━━ Records supplied

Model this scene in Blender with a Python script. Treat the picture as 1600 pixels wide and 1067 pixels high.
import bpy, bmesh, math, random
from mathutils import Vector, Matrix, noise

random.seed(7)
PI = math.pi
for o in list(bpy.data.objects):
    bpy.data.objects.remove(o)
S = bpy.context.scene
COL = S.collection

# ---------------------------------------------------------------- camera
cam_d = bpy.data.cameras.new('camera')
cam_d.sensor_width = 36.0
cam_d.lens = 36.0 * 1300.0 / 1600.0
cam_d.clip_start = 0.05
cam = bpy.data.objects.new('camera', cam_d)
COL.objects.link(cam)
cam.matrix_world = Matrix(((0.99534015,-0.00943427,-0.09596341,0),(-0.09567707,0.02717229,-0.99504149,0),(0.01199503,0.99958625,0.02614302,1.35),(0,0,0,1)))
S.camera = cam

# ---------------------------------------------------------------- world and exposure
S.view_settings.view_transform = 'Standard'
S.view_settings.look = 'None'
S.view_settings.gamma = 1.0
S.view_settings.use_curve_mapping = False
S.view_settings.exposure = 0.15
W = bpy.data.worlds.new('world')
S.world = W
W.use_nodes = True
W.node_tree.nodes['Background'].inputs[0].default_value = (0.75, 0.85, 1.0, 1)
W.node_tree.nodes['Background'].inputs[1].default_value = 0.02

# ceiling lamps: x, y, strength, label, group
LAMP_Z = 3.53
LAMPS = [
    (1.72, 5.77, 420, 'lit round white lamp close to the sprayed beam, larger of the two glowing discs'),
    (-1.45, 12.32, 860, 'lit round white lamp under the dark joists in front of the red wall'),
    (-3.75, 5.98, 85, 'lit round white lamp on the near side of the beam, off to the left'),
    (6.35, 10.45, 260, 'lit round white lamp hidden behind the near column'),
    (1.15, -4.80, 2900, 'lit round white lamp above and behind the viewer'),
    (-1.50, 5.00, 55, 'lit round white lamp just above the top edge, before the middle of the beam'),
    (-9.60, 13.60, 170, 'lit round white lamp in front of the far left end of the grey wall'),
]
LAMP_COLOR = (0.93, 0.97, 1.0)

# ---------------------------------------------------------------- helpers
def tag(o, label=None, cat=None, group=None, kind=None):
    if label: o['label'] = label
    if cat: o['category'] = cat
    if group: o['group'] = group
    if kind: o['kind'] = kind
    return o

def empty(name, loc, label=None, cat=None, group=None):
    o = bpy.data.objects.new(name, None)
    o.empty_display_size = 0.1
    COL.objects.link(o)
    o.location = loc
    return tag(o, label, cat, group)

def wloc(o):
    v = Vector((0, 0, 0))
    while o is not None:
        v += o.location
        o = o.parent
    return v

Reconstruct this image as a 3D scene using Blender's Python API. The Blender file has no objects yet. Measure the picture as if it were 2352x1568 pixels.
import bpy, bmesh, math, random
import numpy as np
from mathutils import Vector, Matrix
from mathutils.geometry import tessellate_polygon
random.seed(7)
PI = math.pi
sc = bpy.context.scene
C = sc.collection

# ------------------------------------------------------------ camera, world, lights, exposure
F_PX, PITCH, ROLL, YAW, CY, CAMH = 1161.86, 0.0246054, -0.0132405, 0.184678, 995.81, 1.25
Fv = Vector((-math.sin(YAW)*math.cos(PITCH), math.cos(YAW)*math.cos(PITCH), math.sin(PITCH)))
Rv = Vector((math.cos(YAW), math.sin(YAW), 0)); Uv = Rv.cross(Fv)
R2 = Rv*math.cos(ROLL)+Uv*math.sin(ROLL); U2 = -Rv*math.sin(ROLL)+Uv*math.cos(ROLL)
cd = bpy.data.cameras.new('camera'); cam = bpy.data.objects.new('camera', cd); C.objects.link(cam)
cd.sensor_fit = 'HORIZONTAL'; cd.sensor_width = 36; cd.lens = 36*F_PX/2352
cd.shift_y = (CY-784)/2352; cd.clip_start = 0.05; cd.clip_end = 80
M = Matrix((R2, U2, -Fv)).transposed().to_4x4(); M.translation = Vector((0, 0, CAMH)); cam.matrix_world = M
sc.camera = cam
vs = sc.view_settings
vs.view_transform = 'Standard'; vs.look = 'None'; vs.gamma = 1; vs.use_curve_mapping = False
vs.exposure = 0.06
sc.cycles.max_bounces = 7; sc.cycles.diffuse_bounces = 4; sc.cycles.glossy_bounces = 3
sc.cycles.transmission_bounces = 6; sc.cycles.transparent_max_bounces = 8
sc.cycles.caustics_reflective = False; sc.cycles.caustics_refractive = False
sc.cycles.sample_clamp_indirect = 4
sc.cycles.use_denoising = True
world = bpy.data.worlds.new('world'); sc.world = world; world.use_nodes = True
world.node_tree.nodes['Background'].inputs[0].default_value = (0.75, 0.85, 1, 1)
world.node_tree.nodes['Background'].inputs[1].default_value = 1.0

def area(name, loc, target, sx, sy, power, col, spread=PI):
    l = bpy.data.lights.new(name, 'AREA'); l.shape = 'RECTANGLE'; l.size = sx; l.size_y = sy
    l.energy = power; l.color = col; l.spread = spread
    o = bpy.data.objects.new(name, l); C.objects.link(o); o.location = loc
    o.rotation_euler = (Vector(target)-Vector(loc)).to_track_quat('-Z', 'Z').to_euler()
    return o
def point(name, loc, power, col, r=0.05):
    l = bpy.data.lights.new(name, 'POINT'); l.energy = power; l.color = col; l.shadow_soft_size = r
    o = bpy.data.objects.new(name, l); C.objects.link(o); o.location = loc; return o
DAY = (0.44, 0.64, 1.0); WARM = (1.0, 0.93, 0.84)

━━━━

**What is asked:**
Nothing should be left out: repeat all of the data exactly.

**Correct answer:**
Model this scene in Blender with a Python script. Treat the picture as 1600 pixels wide and 1067 pixels high.
import bpy, bmesh, math, random
from mathutils import Vector, Matrix, noise

random.seed(7)
PI = math.pi
for o in list(bpy.data.objects):
    bpy.data.objects.remove(o)
S = bpy.context.scene
COL = S.collection

# ---------------------------------------------------------------- camera
cam_d = bpy.data.cameras.new('camera')
cam_d.sensor_width = 36.0
cam_d.lens = 36.0 * 1300.0 / 1600.0
cam_d.clip_start = 0.05
cam = bpy.data.objects.new('camera', cam_d)
COL.objects.link(cam)
cam.matrix_world = Matrix(((0.99534015,-0.00943427,-0.09596341,0),(-0.09567707,0.02717229,-0.99504149,0),(0.01199503,0.99958625,0.02614302,1.35),(0,0,0,1)))
S.camera = cam

# ---------------------------------------------------------------- world and exposure
S.view_settings.view_transform = 'Standard'
S.view_settings.look = 'None'
S.view_settings.gamma = 1.0
S.view_settings.use_curve_mapping = False
S.view_settings.exposure = 0.15
W = bpy.data.worlds.new('world')
S.world = W
W.use_nodes = True
W.node_tree.nodes['Background'].inputs[0].default_value = (0.75, 0.85, 1.0, 1)
W.node_tree.nodes['Background'].inputs[1].default_value = 0.02

# ceiling lamps: x, y, strength, label, group
LAMP_Z = 3.53
LAMPS = [
    (1.72, 5.77, 420, 'lit round white lamp close to the sprayed beam, larger of the two glowing discs'),
    (-1.45, 12.32, 860, 'lit round white lamp under the dark joists in front of the red wall'),
    (-3.75, 5.98, 85, 'lit round white lamp on the near side of the beam, off to the left'),
    (6.35, 10.45, 260, 'lit round white lamp hidden behind the near column'),
    (1.15, -4.80, 2900, 'lit round white lamp above and behind the viewer'),
    (-1.50, 5.00, 55, 'lit round white lamp just above the top edge, before the middle of the beam'),
    (-9.60, 13.60, 170, 'lit round white lamp in front of the far left end of the grey wall'),
]
LAMP_COLOR = (0.93, 0.97, 1.0)

# ---------------------------------------------------------------- helpers
def tag(o, label=None, cat=None, group=None, kind=None):
    if label: o['label'] = label
    if cat: o['category'] = cat
    if group: o['group'] = group
    if kind: o['kind'] = kind
    return o

def empty(name, loc, label=None, cat=None, group=None):
    o = bpy.data.objects.new(name, None)
    o.empty_display_size = 0.1
    COL.objects.link(o)
    o.location = loc
    return tag(o, label, cat, group)

def wloc(o):
    v = Vector((0, 0, 0))
    while o is not None:
        v += o.location
        o = o.parent
    return v

Reconstruct this image as a 3D scene using Blender's Python API. The Blender file has no objects yet. Measure the picture as if it were 2352x1568 pixels.
import bpy, bmesh, math, random
import numpy as np
from mathutils import Vector, Matrix
from mathutils.geometry import tessellate_polygon
random.seed(7)
PI = math.pi
sc = bpy.context.scene
C = sc.collection

# ------------------------------------------------------------ camera, world, lights, exposure
F_PX, PITCH, ROLL, YAW, CY, CAMH = 1161.86, 0.0246054, -0.0132405, 0.184678, 995.81, 1.25
Fv = Vector((-math.sin(YAW)*math.cos(PITCH), math.cos(YAW)*math.cos(PITCH), math.sin(PITCH)))
Rv = Vector((math.cos(YAW), math.sin(YAW), 0)); Uv = Rv.cross(Fv)
R2 = Rv*math.cos(ROLL)+Uv*math.sin(ROLL); U2 = -Rv*math.sin(ROLL)+Uv*math.cos(ROLL)
cd = bpy.data.cameras.new('camera'); cam = bpy.data.objects.new('camera', cd); C.objects.link(cam)
cd.sensor_fit = 'HORIZONTAL'; cd.sensor_width = 36; cd.lens = 36*F_PX/2352
cd.shift_y = (CY-784)/2352; cd.clip_start = 0.05; cd.clip_end = 80
M = Matrix((R2, U2, -Fv)).transposed().to_4x4(); M.translation = Vector((0, 0, CAMH)); cam.matrix_world = M
sc.camera = cam
vs = sc.view_settings
vs.view_transform = 'Standard'; vs.look = 'None'; vs.gamma = 1; vs.use_curve_mapping = False
vs.exposure = 0.06
sc.cycles.max_bounces = 7; sc.cycles.diffuse_bounces = 4; sc.cycles.glossy_bounces = 3
sc.cycles.transmission_bounces = 6; sc.cycles.transparent_max_bounces = 8
sc.cycles.caustics_reflective = False; sc.cycles.caustics_refractive = False
sc.cycles.sample_clamp_indirect = 4
sc.cycles.use_denoising = True
world = bpy.data.worlds.new('world'); sc.world = world; world.use_nodes = True
world.node_tree.nodes['Background'].inputs[0].default_value = (0.75, 0.85, 1, 1)
world.node_tree.nodes['Background'].inputs[1].default_value = 1.0

def area(name, loc, target, sx, sy, power, col, spread=PI):
    l = bpy.data.lights.new(name, 'AREA'); l.shape = 'RECTANGLE'; l.size = sx; l.size_y = sy
    l.energy = power; l.color = col; l.spread = spread
    o = bpy.data.objects.new(name, l); C.objects.link(o); o.location = loc
    o.rotation_euler = (Vector(target)-Vector(loc)).to_track_quat('-Z', 'Z').to_euler()
    return o
def point(name, loc, power, col, r=0.05):
    l = bpy.data.lights.new(name, 'POINT'); l.energy = power; l.color = col; l.shadow_soft_size = r
    o = bpy.data.objects.new(name, l); C.objects.link(o); o.location = loc; return o
DAY = (0.44, 0.64, 1.0); WARM = (1.0, 0.93, 0.84)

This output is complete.